— START OF Source excerpt —
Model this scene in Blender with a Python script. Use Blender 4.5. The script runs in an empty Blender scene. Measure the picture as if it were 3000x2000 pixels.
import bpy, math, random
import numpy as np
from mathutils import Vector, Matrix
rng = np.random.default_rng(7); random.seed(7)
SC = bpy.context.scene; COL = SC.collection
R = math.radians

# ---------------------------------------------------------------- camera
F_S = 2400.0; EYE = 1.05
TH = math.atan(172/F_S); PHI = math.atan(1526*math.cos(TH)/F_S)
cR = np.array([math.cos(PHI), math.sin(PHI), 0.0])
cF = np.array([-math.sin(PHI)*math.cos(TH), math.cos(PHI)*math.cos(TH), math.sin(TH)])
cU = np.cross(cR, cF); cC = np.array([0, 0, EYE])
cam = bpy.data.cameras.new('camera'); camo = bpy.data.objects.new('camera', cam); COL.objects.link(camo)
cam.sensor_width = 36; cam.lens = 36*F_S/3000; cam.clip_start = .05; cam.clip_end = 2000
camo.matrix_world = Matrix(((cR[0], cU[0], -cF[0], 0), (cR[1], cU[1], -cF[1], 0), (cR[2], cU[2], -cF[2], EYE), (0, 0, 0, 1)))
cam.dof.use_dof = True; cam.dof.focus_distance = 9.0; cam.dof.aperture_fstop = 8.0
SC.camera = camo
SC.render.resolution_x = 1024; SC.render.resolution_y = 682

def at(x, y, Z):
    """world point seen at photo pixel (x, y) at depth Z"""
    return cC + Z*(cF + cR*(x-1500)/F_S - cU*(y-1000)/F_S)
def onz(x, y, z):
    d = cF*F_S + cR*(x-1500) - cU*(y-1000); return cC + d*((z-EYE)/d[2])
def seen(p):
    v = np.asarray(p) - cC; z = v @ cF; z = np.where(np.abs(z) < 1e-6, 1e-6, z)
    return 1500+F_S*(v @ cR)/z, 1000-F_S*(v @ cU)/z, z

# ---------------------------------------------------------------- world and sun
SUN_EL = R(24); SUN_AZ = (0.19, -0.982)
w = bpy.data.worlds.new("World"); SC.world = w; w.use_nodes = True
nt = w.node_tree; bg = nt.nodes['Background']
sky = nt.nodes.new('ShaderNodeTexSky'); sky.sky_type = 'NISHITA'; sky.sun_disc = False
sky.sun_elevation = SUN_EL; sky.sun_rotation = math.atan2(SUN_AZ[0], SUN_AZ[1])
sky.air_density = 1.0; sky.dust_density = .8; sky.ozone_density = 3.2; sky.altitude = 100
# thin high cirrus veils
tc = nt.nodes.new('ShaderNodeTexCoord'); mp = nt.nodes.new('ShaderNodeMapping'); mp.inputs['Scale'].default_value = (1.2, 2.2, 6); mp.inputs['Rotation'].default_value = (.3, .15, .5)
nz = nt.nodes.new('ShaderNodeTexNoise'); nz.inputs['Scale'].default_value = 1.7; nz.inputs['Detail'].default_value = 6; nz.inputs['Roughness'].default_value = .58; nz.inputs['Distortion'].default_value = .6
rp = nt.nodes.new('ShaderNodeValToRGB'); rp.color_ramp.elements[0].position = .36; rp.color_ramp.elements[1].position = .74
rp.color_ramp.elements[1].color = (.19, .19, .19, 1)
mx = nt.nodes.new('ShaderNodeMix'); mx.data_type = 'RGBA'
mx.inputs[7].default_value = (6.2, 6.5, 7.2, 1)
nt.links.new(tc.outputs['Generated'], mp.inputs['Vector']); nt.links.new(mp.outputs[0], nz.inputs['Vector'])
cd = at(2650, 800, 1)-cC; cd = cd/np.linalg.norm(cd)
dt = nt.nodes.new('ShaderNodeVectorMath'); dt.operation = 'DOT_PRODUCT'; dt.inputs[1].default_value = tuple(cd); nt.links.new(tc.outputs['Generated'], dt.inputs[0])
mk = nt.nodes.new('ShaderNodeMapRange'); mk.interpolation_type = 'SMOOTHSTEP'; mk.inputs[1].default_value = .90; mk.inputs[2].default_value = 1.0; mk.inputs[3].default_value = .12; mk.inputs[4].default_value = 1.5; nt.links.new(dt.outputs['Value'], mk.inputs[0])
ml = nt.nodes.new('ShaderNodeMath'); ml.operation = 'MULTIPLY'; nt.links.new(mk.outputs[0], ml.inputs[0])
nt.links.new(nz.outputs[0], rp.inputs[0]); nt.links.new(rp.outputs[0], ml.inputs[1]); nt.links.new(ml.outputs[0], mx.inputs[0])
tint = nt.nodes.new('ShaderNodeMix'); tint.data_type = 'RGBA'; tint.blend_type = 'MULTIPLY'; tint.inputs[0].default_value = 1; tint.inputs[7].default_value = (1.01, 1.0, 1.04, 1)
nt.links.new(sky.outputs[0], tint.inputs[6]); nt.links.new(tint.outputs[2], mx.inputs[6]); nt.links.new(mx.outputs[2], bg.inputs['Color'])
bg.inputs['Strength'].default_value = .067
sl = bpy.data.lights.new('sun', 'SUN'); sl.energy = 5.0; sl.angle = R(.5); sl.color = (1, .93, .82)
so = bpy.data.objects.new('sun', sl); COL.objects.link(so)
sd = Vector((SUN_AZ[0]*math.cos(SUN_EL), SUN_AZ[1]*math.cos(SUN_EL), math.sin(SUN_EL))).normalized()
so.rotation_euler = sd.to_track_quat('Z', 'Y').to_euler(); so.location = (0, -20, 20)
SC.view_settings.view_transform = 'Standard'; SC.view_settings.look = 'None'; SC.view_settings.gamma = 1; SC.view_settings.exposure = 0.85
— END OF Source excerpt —
_Problem to work on_: Return every line exactly.

_Exercise result_:
Model this scene in Blender with a Python script. Use Blender 4.5. The script runs in an empty Blender scene. Measure the picture as if it were 3000x2000 pixels.
import bpy, math, random
import numpy as np
from mathutils import Vector, Matrix
rng = np.random.default_rng(7); random.seed(7)
SC = bpy.context.scene; COL = SC.collection
R = math.radians

# ---------------------------------------------------------------- camera
F_S = 2400.0; EYE = 1.05
TH = math.atan(172/F_S); PHI = math.atan(1526*math.cos(TH)/F_S)
cR = np.array([math.cos(PHI), math.sin(PHI), 0.0])
cF = np.array([-math.sin(PHI)*math.cos(TH), math.cos(PHI)*math.cos(TH), math.sin(TH)])
cU = np.cross(cR, cF); cC = np.array([0, 0, EYE])
cam = bpy.data.cameras.new('camera'); camo = bpy.data.objects.new('camera', cam); COL.objects.link(camo)
cam.sensor_width = 36; cam.lens = 36*F_S/3000; cam.clip_start = .05; cam.clip_end = 2000
camo.matrix_world = Matrix(((cR[0], cU[0], -cF[0], 0), (cR[1], cU[1], -cF[1], 0), (cR[2], cU[2], -cF[2], EYE), (0, 0, 0, 1)))
cam.dof.use_dof = True; cam.dof.focus_distance = 9.0; cam.dof.aperture_fstop = 8.0
SC.camera = camo
SC.render.resolution_x = 1024; SC.render.resolution_y = 682

def at(x, y, Z):
    """world point seen at photo pixel (x, y) at depth Z"""
    return cC + Z*(cF + cR*(x-1500)/F_S - cU*(y-1000)/F_S)
def onz(x, y, z):
    d = cF*F_S + cR*(x-1500) - cU*(y-1000); return cC + d*((z-EYE)/d[2])
def seen(p):
    v = np.asarray(p) - cC; z = v @ cF; z = np.where(np.abs(z) < 1e-6, 1e-6, z)
    return 1500+F_S*(v @ cR)/z, 1000-F_S*(v @ cU)/z, z

# ---------------------------------------------------------------- world and sun
SUN_EL = R(24); SUN_AZ = (0.19, -0.982)
w = bpy.data.worlds.new("World"); SC.world = w; w.use_nodes = True
nt = w.node_tree; bg = nt.nodes['Background']
sky = nt.nodes.new('ShaderNodeTexSky'); sky.sky_type = 'NISHITA'; sky.sun_disc = False
sky.sun_elevation = SUN_EL; sky.sun_rotation = math.atan2(SUN_AZ[0], SUN_AZ[1])
sky.air_density = 1.0; sky.dust_density = .8; sky.ozone_density = 3.2; sky.altitude = 100
# thin high cirrus veils
tc = nt.nodes.new('ShaderNodeTexCoord'); mp = nt.nodes.new('ShaderNodeMapping'); mp.inputs['Scale'].default_value = (1.2, 2.2, 6); mp.inputs['Rotation'].default_value = (.3, .15, .5)
nz = nt.nodes.new('ShaderNodeTexNoise'); nz.inputs['Scale'].default_value = 1.7; nz.inputs['Detail'].default_value = 6; nz.inputs['Roughness'].default_value = .58; nz.inputs['Distortion'].default_value = .6
rp = nt.nodes.new('ShaderNodeValToRGB'); rp.color_ramp.elements[0].position = .36; rp.color_ramp.elements[1].position = .74
rp.color_ramp.elements[1].color = (.19, .19, .19, 1)
mx = nt.nodes.new('ShaderNodeMix'); mx.data_type = 'RGBA'
mx.inputs[7].default_value = (6.2, 6.5, 7.2, 1)
nt.links.new(tc.outputs['Generated'], mp.inputs['Vector']); nt.links.new(mp.outputs[0], nz.inputs['Vector'])
cd = at(2650, 800, 1)-cC; cd = cd/np.linalg.norm(cd)
dt = nt.nodes.new('ShaderNodeVectorMath'); dt.operation = 'DOT_PRODUCT'; dt.inputs[1].default_value = tuple(cd); nt.links.new(tc.outputs['Generated'], dt.inputs[0])
mk = nt.nodes.new('ShaderNodeMapRange'); mk.interpolation_type = 'SMOOTHSTEP'; mk.inputs[1].default_value = .90; mk.inputs[2].default_value = 1.0; mk.inputs[3].default_value = .12; mk.inputs[4].default_value = 1.5; nt.links.new(dt.outputs['Value'], mk.inputs[0])
ml = nt.nodes.new('ShaderNodeMath'); ml.operation = 'MULTIPLY'; nt.links.new(mk.outputs[0], ml.inputs[0])
nt.links.new(nz.outputs[0], rp.inputs[0]); nt.links.new(rp.outputs[0], ml.inputs[1]); nt.links.new(ml.outputs[0], mx.inputs[0])
tint = nt.nodes.new('ShaderNodeMix'); tint.data_type = 'RGBA'; tint.blend_type = 'MULTIPLY'; tint.inputs[0].default_value = 1; tint.inputs[7].default_value = (1.01, 1.0, 1.04, 1)
nt.links.new(sky.outputs[0], tint.inputs[6]); nt.links.new(tint.outputs[2], mx.inputs[6]); nt.links.new(mx.outputs[2], bg.inputs['Color'])
bg.inputs['Strength'].default_value = .067
sl = bpy.data.lights.new('sun', 'SUN'); sl.energy = 5.0; sl.angle = R(.5); sl.color = (1, .93, .82)
so = bpy.data.objects.new('sun', sl); COL.objects.link(so)
sd = Vector((SUN_AZ[0]*math.cos(SUN_EL), SUN_AZ[1]*math.cos(SUN_EL), math.sin(SUN_EL))).normalized()
so.rotation_euler = sd.to_track_quat('Z', 'Y').to_euler(); so.location = (0, -20, 20)
SC.view_settings.view_transform = 'Standard'; SC.view_settings.look = 'None'; SC.view_settings.gamma = 1; SC.view_settings.exposure = 0.85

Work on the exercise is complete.